Пройдя турникет, каждый из нас последовал за своей сверкающей путеводной звездой. Иными словами, кто-то искал полезных знакомых, кто-то стремился обратить на себя внимание, другие целеустремленно разыскивали последний шедевр Родена Бенара или Гогена. У Анны был такой вид, словно она решила покорить весь свет. Она гордо выпрямилась, подняла голову и выпятила свой острый маленький подбородок над жестким расшитым воротником. Соломенная шляпа, подпертая огромным пучком иссиня-черных волос, наклонилась под углом в сорок пять градусов к ее носу, плоскому, как у шимпанзенка. На ней была клетчатая шелковая блузка в обтяжку, с пышными рукавами, и длинная юбка со шлейфом, который она придерживала облаченной в шелковую перчатку рукой».
Поглощенный светской жизнью и непривычной, а потому очень трудоемкой литературной работой, Гоген в зиму 1893/94 года, естественно, написал очень мало картин. Из них по меньшей мере три с таитянским мотивом; остальные были автопортреты и портреты друзей. Таитянские вещи почти не уступали созданным на острове, и это еще раз подтверждает верность его утверждения, что для него лучший метод — писать «по памяти», а не «с натуры».
Два автопортрета, каждый по-своему, говорят о близких отношениях Гогена с Моларами. Один из них сделан на обороте картины, где Вильям Молар, как не без основания заметила Юдифь, напоминает «блаженного дурачка». Второй — контурный портрет на гипсовой доске. Единственный раз в жизни Гоген использовал гипс, причем мысль об этом пришла ему в голову, когда он позировал Иде Молар, чья художественная продукция состояла преимущественно из реалистичных гипсовых бюстов и рельефов. Понятно, он пользовался двумя зеркалами, чтобы видеть себя в профиль. Гоген дал этому великолепному портрету таитянское название «Овири» («Дикарь»); так называлась песня, записанная им в Матаиеа[128].
Не менее интересен и важен портрет обнаженной Анны во весь рост, с обезьянкой у ног. Поза Анны напоминает ту, в которой изображена тоже обнаженная красавица-ариои Ваираумату — на одной из мифологических картин Гогена. Нет ничего неожиданного в том, что Гоген сблизил и противопоставил (он, наверно, часто делал это мысленно) Анну и Юдифь, снабдив картину не совсем пристойным названием на ломаном таитянском языке. Вот оно: «Аита парари те тамари вахине Юдифь»[129], что переводится: «Девочка Юдифь еще не проколота». К счастью, Молары не понимали по-таитянски.
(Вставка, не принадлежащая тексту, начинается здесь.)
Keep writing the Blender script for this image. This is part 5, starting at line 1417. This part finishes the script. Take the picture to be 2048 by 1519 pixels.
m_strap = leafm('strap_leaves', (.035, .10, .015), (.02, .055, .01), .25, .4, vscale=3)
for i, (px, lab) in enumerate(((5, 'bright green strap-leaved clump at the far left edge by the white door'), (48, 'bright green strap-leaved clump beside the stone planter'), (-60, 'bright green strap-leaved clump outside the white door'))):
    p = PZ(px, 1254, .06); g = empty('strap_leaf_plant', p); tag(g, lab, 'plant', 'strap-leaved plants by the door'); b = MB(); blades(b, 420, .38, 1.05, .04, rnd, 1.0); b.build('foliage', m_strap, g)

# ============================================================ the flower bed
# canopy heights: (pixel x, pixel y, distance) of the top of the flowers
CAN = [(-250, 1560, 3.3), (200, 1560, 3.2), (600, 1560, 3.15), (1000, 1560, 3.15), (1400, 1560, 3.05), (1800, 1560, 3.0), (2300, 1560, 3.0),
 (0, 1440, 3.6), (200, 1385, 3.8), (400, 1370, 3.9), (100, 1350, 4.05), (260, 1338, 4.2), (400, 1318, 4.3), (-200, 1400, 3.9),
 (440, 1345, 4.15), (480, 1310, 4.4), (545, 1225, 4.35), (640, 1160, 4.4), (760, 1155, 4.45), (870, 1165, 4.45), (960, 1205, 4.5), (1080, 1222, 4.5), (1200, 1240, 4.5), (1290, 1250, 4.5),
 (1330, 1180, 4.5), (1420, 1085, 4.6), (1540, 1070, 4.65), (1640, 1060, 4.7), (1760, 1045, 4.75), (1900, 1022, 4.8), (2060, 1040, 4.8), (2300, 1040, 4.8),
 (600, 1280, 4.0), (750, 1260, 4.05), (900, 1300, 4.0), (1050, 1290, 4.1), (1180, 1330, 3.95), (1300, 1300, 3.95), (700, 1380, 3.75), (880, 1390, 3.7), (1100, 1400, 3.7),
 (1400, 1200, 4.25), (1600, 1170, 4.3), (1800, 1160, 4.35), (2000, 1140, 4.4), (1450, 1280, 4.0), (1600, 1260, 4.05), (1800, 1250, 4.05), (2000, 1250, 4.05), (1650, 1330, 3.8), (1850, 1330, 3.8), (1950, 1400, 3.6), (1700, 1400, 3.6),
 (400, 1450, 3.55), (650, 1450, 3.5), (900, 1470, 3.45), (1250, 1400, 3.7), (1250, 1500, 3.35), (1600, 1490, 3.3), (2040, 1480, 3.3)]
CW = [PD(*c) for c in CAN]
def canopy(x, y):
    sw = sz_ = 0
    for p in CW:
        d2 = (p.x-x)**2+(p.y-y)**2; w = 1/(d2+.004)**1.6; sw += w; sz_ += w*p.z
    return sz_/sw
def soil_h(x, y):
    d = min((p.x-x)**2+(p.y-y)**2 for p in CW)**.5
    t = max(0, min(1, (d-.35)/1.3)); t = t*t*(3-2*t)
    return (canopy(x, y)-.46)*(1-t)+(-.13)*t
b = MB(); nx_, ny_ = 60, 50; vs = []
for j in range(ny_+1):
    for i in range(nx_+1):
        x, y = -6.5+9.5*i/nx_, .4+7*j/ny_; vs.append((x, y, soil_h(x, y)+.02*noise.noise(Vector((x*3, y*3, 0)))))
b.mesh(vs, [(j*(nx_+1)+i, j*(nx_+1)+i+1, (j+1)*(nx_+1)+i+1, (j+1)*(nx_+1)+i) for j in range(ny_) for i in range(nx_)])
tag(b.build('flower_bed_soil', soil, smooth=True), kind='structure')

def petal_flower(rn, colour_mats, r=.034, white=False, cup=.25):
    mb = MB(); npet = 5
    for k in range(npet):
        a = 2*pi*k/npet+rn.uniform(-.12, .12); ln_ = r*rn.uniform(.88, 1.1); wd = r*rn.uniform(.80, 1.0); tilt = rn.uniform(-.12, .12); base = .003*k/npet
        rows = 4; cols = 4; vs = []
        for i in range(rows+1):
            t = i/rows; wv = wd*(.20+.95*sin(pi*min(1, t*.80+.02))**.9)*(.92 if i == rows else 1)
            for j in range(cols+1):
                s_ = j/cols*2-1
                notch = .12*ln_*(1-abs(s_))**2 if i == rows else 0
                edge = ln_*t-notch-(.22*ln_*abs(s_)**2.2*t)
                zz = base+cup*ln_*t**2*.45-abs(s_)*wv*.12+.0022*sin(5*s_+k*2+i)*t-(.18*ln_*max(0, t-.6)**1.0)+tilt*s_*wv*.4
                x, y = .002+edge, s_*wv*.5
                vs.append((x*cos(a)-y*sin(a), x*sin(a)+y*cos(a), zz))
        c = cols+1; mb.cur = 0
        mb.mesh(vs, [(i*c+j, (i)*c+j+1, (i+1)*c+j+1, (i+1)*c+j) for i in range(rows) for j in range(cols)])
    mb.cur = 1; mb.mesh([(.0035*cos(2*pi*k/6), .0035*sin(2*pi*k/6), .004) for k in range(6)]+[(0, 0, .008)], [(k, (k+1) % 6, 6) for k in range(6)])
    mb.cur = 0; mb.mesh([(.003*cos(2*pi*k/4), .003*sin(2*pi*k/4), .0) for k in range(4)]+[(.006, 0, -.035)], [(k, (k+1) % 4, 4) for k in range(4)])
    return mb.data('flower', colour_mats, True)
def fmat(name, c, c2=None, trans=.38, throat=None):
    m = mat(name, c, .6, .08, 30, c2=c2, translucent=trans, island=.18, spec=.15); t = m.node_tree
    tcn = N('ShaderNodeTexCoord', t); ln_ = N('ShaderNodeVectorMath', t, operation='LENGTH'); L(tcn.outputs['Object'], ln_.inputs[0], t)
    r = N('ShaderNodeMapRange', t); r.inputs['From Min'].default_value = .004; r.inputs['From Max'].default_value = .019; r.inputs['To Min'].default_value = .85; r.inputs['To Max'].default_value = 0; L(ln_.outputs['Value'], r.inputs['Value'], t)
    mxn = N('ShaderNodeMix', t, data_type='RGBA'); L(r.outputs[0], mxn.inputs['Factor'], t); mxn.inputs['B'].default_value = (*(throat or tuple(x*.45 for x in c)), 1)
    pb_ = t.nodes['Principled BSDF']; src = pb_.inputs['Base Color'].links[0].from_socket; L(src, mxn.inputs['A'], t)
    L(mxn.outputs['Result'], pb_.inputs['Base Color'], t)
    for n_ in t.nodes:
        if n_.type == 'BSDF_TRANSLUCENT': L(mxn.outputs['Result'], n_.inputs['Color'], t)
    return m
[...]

Но всего замечательнее предназначенная для книги серия из десяти гравюр на дереве, которую ему помог напечатать гравер Флоке, живший в том же квартале[130]. Шесть из них повторяют картины, экспонировавшиеся у Дюран-Рюэля; три представляют собой вольные толкования таитянского мифа о сотворении мира; последняя и самая красивая — «Те фа-РУРУ» — изображает просто влюбленную пару без каких-либо мифологических ассоциаций. Так что иллюстрации лишь отчасти отвечали своему назначению — популяризировать картины Гогена. Кроме того, у них был серьезный технический порок: размер 35 × 20 см был слишком велик для книжной иллюстрации. Но эти недостатки гравюр с лихвой возмещались их художественной ценностью. Один из лучших знатоков прямо говорит:
«Это его самые замечательные эстампы, и во всей истории графического искусства нет ничего подобного. Можно сказать, что они в одно и то же время означали ренессанс и революцию в области ксилогравюры. Ксилография была почти забыта… Гоген подошел к ней по-новому, сделал ее совершенным средством выражения своего особого восприятия пространства, не стремящегося передать глубину и воздух. Получилось что-то напоминающее барельеф. Законченные доски, независимо от оттисков, обладают самостоятельным скульптурным эффектом. До обработки они ничем не отличались от обычного материала для гравюр — сложенные вместе куски твердой древесины, распиленной поперек волокон. Метод Гогена заключался в том, что он вырезал штихелем линии композиции, а не удалял древесину, чтобы линии были выпуклыми для печати. Другие участки он выдолбил на разную глубину… Эти композиции стоят вровень с высшими достижениями Гогена: они насыщены тем же таинственным созерцанием, тем немым фаталистическим страхом, той летучей грустью, которая отличает его как художника и навсегда поднимает его над порочностью его жизни»[131].